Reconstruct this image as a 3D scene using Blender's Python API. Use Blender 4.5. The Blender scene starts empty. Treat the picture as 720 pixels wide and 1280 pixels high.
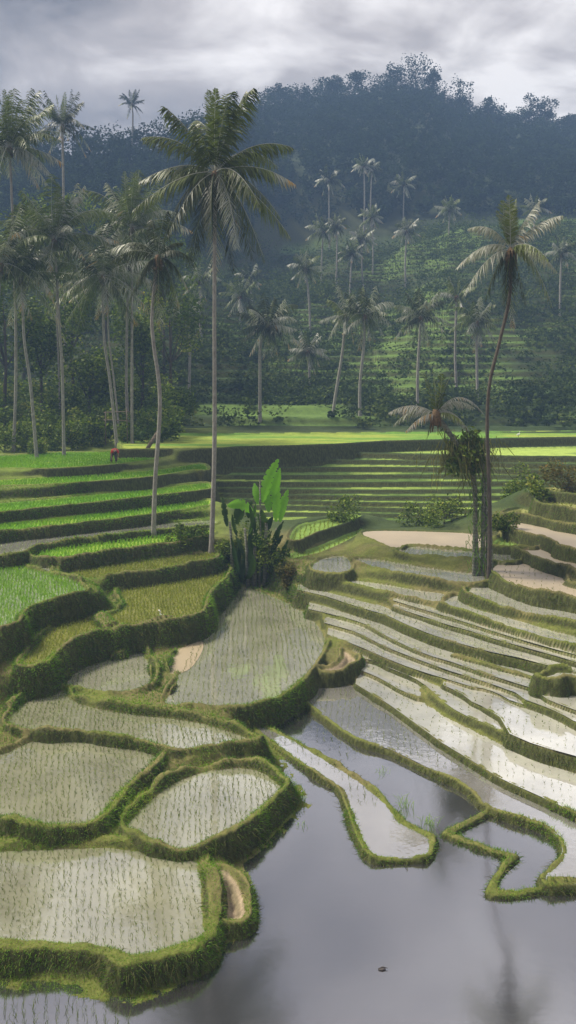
import bpy, math, random
import numpy as np
from mathutils import Vector
random.seed(7); RNG = np.random.default_rng(7)
R = math.radians
scene = bpy.context.scene
COL = scene.collection

# ------------------------------------------------------------------ camera
HC, F, HOR = 13.0, 1100.0, 470.0          # eye height (m), focal length and horizon row of the 720x1280 frame
cd = bpy.data.cameras.new('camera'); cam = bpy.data.objects.new('camera', cd); COL.objects.link(cam)
cam.location = (0, 0, HC); cam.rotation_euler = (R(90), 0, 0)
cd.sensor_fit = 'VERTICAL'; cd.sensor_height = 32; cd.lens = 32 * F / 1280
cd.shift_y = -(640 - HOR) / 1280; cd.clip_end = 4000
scene.camera = cam

# ------------------------------------------------------------------ sky, sun, exposure
SUN_EL, SUN_AZ = R(52), R(-72)            # azimuth from +Y (view direction), negative = left
w = bpy.data.worlds.new('World'); scene.world = w; w.use_nodes = True
nt = w.node_tree; N = nt.nodes; L = nt.links; N.clear()
out = N.new('ShaderNodeOutputWorld'); bg = N.new('ShaderNodeBackground'); L.new(bg.outputs[0], out.inputs[0])
bg.inputs[1].default_value = 0.1
sky = N.new('ShaderNodeTexSky'); sky.sky_type = 'NISHITA'; sky.sun_disc = False
sky.sun_elevation = SUN_EL; sky.sun_rotation = SUN_AZ
tc = N.new('ShaderNodeTexCoord'); sep = N.new('ShaderNodeSeparateXYZ'); L.new(tc.outputs['Generated'], sep.inputs[0])
def mth(op, a, b=None, c=None):
    n = N.new('ShaderNodeMath'); n.operation = op
    for i, v in enumerate((a, b, c)):
        if v is None: continue
        if isinstance(v, (int, float)): n.inputs[i].default_value = v
        else: L.new(v, n.inputs[i])
    return n.outputs[0]
zc = mth('ADD', mth('MAXIMUM', sep.outputs[2], 0.0), 0.22)
cx = mth('DIVIDE', sep.outputs[0], zc); cy = mth('DIVIDE', sep.outputs[1], zc)
comb = N.new('ShaderNodeCombineXYZ'); L.new(cx, comb.inputs[0]); L.new(cy, comb.inputs[1])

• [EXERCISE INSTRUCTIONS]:
Word for word, quote the full listing, omitting every picture.

• [RESPONSE TO THE EXERCISE]:
Reconstruct this image as a 3D scene using Blender's Python API. Use Blender 4.5. The Blender scene starts empty. Treat the picture as 720 pixels wide and 1280 pixels high.
import bpy, math, random
import numpy as np
from mathutils import Vector
random.seed(7); RNG = np.random.default_rng(7)
R = math.radians
scene = bpy.context.scene
COL = scene.collection

# ------------------------------------------------------------------ camera
HC, F, HOR = 13.0, 1100.0, 470.0          # eye height (m), focal length and horizon row of the 720x1280 frame
cd = bpy.data.cameras.new('camera'); cam = bpy.data.objects.new('camera', cd); COL.objects.link(cam)
cam.location = (0, 0, HC); cam.rotation_euler = (R(90), 0, 0)
cd.sensor_fit = 'VERTICAL'; cd.sensor_height = 32; cd.lens = 32 * F / 1280
cd.shift_y = -(640 - HOR) / 1280; cd.clip_end = 4000
scene.camera = cam

# ------------------------------------------------------------------ sky, sun, exposure
SUN_EL, SUN_AZ = R(52), R(-72)            # azimuth from +Y (view direction), negative = left
w = bpy.data.worlds.new('World'); scene.world = w; w.use_nodes = True
nt = w.node_tree; N = nt.nodes; L = nt.links; N.clear()
out = N.new('ShaderNodeOutputWorld'); bg = N.new('ShaderNodeBackground'); L.new(bg.outputs[0], out.inputs[0])
bg.inputs[1].default_value = 0.1
sky = N.new('ShaderNodeTexSky'); sky.sky_type = 'NISHITA'; sky.sun_disc = False
sky.sun_elevation = SUN_EL; sky.sun_rotation = SUN_AZ
tc = N.new('ShaderNodeTexCoord'); sep = N.new('ShaderNodeSeparateXYZ'); L.new(tc.outputs['Generated'], sep.inputs[0])
def mth(op, a, b=None, c=None):
    n = N.new('ShaderNodeMath'); n.operation = op
    for i, v in enumerate((a, b, c)):
        if v is None: continue
        if isinstance(v, (int, float)): n.inputs[i].default_value = v
        else: L.new(v, n.inputs[i])
    return n.outputs[0]
zc = mth('ADD', mth('MAXIMUM', sep.outputs[2], 0.0), 0.22)
cx = mth('DIVIDE', sep.outputs[0], zc); cy = mth('DIVIDE', sep.outputs[1], zc)
comb = N.new('ShaderNodeCombineXYZ'); L.new(cx, comb.inputs[0]); L.new(cy, comb.inputs[1])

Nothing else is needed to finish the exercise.